=== GOAL OF THE EXERCISE ===
Go through the records and copy each line where the word "this" occurs.

───── AVAILABLE RECORDS

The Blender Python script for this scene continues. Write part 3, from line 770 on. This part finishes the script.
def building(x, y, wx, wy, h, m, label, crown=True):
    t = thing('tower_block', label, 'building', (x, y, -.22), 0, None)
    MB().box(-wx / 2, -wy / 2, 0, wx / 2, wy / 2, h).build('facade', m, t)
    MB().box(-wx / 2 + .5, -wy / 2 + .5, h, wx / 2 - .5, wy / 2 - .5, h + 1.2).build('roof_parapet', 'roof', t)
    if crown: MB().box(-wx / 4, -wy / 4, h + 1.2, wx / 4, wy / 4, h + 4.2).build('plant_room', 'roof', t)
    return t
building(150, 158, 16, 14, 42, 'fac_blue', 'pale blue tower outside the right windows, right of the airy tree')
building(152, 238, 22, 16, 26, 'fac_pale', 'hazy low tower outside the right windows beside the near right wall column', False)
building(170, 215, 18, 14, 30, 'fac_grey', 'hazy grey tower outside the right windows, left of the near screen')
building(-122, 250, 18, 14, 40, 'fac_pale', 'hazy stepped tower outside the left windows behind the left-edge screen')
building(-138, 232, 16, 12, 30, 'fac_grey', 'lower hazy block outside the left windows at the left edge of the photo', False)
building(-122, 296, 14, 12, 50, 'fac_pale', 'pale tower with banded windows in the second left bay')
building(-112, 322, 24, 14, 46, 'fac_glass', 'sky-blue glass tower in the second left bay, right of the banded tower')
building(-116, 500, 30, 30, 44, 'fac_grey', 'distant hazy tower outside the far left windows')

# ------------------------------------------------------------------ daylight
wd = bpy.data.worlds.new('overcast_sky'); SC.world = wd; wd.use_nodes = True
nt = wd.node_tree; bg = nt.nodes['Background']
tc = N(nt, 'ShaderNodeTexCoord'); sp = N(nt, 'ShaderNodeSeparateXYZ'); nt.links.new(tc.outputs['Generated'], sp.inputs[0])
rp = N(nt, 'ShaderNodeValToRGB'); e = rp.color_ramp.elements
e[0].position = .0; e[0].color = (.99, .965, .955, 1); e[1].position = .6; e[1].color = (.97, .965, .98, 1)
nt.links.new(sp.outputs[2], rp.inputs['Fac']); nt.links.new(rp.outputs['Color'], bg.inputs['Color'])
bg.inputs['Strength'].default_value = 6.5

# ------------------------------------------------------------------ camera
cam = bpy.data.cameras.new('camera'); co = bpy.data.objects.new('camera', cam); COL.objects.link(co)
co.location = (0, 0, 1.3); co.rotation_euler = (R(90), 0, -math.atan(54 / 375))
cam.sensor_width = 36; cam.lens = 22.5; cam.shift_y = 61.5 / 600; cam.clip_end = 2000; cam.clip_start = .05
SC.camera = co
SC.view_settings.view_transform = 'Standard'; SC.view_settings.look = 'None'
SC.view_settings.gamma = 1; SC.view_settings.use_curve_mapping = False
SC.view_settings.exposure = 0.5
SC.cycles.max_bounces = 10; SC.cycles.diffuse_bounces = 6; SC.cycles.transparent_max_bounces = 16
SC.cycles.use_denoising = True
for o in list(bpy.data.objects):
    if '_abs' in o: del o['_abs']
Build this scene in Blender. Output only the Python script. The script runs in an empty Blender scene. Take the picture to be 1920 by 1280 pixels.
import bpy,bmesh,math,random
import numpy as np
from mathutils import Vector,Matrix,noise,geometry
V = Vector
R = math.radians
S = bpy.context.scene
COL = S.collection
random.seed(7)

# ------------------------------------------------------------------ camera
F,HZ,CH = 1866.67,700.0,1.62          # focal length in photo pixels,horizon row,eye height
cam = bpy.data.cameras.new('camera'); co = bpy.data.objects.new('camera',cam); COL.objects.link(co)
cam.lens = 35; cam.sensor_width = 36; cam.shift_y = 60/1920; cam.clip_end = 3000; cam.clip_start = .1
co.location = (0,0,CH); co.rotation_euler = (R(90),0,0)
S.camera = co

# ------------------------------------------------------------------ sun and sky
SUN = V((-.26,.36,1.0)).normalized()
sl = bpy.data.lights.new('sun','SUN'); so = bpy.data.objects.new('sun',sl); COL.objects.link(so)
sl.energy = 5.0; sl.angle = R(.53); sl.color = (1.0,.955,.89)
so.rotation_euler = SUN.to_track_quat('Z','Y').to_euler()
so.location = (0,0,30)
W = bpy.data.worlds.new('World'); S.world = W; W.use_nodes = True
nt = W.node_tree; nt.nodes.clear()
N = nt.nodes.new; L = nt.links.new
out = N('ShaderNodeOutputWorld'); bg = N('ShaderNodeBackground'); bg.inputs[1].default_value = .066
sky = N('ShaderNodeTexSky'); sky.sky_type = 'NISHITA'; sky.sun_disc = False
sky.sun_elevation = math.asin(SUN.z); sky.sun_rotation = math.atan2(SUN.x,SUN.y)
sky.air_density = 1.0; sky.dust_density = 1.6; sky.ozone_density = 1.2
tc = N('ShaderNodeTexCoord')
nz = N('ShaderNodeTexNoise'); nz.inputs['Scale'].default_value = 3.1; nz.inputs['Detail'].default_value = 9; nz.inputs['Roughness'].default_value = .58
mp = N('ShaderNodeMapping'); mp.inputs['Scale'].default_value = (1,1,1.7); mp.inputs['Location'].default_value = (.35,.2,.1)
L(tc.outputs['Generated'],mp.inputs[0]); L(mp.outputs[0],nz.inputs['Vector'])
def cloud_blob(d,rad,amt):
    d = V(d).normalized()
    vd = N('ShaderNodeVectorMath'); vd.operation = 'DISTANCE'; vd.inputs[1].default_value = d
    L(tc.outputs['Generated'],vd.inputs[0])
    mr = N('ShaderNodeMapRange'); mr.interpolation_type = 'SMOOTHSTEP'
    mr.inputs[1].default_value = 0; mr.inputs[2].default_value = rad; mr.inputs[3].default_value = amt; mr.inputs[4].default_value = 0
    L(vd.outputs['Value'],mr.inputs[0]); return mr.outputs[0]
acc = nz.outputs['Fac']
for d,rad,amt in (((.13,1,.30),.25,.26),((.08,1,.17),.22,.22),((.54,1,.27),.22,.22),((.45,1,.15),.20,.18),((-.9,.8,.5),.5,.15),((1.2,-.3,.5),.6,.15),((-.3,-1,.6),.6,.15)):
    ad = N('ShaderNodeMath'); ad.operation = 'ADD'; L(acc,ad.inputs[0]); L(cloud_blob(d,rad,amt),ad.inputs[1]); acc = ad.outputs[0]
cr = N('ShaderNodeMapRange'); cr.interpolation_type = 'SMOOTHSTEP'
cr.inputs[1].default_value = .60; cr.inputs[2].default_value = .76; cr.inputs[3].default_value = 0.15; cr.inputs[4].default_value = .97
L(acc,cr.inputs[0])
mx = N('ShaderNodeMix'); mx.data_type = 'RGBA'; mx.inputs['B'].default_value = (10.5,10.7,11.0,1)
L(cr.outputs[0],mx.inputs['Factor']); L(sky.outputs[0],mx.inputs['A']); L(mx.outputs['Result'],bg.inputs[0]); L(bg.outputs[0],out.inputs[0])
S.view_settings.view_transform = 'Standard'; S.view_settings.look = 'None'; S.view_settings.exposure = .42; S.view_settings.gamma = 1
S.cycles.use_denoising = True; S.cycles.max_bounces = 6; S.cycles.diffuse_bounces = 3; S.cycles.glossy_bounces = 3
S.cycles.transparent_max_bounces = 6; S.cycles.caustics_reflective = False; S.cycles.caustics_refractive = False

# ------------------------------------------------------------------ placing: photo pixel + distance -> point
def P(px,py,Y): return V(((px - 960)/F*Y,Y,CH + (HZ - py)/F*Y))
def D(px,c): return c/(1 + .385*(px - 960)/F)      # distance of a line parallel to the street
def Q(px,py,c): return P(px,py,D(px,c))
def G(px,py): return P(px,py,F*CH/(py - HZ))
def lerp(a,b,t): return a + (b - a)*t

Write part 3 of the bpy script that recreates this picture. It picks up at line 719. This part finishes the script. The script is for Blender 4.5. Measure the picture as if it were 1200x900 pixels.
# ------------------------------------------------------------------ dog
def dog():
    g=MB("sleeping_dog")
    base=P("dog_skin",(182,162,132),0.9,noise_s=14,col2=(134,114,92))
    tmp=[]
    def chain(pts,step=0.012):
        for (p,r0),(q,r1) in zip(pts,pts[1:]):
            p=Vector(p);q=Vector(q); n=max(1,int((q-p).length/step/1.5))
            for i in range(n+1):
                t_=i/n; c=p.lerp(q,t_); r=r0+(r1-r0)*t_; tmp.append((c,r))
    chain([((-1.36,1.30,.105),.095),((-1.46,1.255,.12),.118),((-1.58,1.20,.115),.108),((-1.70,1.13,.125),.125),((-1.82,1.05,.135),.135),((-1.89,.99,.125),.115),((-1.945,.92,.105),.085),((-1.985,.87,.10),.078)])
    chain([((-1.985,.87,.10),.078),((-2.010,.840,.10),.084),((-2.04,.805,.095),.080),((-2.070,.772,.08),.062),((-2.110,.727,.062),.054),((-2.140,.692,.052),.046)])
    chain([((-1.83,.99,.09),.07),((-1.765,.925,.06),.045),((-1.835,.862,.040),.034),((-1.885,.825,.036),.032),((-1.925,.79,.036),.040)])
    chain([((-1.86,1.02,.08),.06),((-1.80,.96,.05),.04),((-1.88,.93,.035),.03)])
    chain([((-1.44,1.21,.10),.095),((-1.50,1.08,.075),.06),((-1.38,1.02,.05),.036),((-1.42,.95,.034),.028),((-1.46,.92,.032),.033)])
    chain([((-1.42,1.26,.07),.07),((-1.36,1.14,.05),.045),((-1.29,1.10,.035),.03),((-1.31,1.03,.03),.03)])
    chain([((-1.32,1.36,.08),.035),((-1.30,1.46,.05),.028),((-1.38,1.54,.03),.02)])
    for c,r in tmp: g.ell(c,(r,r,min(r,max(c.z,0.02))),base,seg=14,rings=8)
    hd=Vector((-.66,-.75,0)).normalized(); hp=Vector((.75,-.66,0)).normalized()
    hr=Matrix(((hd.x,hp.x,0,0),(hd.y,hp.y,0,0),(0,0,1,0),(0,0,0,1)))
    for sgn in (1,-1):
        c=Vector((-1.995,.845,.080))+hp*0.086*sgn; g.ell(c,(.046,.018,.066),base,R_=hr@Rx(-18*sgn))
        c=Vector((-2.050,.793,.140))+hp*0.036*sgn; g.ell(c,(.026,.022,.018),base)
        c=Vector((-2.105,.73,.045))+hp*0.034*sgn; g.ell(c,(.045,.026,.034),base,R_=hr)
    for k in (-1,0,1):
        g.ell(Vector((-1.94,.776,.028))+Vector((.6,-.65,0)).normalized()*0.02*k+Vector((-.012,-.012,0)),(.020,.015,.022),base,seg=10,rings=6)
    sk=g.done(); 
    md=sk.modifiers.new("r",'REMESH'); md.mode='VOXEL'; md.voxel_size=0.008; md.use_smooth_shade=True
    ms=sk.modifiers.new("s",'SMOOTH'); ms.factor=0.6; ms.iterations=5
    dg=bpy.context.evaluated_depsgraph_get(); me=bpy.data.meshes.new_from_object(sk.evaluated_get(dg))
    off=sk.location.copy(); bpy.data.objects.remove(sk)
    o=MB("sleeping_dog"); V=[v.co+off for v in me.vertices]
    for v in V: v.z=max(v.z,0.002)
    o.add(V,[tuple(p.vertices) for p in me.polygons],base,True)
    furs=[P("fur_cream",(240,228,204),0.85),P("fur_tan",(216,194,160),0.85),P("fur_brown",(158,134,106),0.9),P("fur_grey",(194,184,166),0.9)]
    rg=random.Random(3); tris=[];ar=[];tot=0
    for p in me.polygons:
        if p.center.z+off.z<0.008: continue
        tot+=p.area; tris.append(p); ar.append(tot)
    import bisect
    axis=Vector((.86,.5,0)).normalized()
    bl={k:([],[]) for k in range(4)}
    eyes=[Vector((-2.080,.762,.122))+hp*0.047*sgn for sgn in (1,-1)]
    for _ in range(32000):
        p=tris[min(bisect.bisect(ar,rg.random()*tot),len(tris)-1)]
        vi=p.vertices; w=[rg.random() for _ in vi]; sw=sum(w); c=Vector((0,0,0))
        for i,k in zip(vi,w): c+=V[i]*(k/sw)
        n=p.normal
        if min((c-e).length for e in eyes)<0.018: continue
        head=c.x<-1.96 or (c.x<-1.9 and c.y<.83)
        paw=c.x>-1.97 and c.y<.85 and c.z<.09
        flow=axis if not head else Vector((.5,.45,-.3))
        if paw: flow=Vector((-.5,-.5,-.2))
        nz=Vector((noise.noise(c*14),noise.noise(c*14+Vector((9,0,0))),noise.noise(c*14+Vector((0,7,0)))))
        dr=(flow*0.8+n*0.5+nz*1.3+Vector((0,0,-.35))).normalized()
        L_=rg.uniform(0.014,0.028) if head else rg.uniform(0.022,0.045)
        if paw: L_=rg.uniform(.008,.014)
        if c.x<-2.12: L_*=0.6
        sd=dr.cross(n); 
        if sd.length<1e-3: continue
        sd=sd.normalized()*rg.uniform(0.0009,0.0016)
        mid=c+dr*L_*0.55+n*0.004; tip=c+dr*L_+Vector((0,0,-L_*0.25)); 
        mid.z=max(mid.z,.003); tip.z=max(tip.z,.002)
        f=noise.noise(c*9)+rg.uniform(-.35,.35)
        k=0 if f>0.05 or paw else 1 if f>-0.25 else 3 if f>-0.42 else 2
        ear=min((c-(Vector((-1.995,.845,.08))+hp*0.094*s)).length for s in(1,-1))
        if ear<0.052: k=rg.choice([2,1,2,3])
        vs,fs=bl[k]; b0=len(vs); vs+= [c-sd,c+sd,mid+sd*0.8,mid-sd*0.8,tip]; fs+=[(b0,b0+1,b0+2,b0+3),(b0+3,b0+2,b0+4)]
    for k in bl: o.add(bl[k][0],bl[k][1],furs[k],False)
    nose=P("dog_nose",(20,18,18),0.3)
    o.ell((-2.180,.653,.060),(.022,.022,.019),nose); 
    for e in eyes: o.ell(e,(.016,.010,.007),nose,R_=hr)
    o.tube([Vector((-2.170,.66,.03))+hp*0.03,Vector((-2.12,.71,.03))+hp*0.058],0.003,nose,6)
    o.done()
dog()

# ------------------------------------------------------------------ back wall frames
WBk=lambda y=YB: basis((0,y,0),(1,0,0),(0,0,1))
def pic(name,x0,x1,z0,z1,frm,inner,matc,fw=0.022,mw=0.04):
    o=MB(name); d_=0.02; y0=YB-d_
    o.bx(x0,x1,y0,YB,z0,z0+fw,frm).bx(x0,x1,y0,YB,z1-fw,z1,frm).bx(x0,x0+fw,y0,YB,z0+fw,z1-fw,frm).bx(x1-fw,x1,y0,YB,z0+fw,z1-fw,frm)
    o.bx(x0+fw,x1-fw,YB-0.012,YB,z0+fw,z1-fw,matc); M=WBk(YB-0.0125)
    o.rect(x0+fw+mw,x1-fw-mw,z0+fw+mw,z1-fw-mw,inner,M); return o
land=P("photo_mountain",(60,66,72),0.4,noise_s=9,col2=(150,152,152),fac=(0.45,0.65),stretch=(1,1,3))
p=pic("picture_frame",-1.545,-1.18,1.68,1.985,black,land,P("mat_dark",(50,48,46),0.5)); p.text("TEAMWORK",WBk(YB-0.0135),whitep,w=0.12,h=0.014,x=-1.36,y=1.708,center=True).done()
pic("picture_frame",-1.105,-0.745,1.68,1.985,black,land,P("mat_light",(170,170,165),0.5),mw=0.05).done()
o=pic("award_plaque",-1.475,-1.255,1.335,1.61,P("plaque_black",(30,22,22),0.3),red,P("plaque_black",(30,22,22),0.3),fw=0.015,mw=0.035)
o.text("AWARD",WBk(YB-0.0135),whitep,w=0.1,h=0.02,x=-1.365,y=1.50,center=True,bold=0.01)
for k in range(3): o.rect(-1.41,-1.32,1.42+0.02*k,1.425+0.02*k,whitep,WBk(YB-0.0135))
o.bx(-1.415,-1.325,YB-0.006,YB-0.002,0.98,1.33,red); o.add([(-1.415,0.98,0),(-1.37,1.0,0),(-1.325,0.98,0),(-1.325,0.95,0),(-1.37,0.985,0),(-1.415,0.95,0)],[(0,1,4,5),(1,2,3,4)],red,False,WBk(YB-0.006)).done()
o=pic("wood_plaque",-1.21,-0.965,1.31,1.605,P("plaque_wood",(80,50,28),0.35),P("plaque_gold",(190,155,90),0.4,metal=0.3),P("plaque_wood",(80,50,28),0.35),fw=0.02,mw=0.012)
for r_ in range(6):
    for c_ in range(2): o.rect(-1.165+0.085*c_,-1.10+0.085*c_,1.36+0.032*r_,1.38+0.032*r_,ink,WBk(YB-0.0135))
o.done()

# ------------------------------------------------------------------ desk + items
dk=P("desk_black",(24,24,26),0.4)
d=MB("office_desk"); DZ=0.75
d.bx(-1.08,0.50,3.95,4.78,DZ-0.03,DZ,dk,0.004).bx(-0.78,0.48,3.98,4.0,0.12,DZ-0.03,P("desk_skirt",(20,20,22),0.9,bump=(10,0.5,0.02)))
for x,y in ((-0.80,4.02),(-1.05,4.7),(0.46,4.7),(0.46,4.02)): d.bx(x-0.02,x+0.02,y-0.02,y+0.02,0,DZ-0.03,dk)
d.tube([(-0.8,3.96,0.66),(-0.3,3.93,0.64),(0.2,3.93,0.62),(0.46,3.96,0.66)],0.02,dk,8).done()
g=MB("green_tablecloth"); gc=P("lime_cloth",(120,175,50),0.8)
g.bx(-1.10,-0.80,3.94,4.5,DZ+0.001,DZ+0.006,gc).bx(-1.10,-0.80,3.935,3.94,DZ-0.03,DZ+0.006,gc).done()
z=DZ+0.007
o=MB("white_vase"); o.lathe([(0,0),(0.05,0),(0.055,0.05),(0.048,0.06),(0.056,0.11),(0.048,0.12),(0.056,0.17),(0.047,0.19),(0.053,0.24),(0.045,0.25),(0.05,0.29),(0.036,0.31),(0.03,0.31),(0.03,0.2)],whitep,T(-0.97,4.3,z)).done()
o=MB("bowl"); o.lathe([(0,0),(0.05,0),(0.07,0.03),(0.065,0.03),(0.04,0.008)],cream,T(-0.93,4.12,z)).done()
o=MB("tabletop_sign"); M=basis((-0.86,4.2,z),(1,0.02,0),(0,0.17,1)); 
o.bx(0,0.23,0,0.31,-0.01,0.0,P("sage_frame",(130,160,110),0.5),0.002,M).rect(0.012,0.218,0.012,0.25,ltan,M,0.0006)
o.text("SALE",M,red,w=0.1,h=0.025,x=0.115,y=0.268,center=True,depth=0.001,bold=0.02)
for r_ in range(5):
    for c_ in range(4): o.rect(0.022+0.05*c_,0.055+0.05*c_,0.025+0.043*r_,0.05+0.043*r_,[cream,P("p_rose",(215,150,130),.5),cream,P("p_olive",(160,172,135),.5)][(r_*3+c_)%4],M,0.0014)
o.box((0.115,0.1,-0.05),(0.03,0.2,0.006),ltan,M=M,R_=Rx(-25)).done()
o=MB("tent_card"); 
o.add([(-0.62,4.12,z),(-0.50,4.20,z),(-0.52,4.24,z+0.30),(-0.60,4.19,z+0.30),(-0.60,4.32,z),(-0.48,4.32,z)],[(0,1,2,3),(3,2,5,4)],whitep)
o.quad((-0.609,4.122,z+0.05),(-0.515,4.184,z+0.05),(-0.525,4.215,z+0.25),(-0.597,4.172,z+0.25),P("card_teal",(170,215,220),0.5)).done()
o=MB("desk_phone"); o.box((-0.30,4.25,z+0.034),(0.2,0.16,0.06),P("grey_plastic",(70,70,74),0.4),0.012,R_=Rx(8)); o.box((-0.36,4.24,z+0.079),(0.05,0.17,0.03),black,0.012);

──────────

=== ANSWER IN FULL ===
The Blender Python script for this scene continues. Write part 3, from line 770 on. This part finishes the script.
Build this scene in Blender. Output only the Python script. The script runs in an empty Blender scene. Take the picture to be 1920 by 1280 pixels.
Write part 3 of the bpy script that recreates this picture. It picks up at line 719. This part finishes the script. The script is for Blender 4.5. Measure the picture as if it were 1200x900 pixels.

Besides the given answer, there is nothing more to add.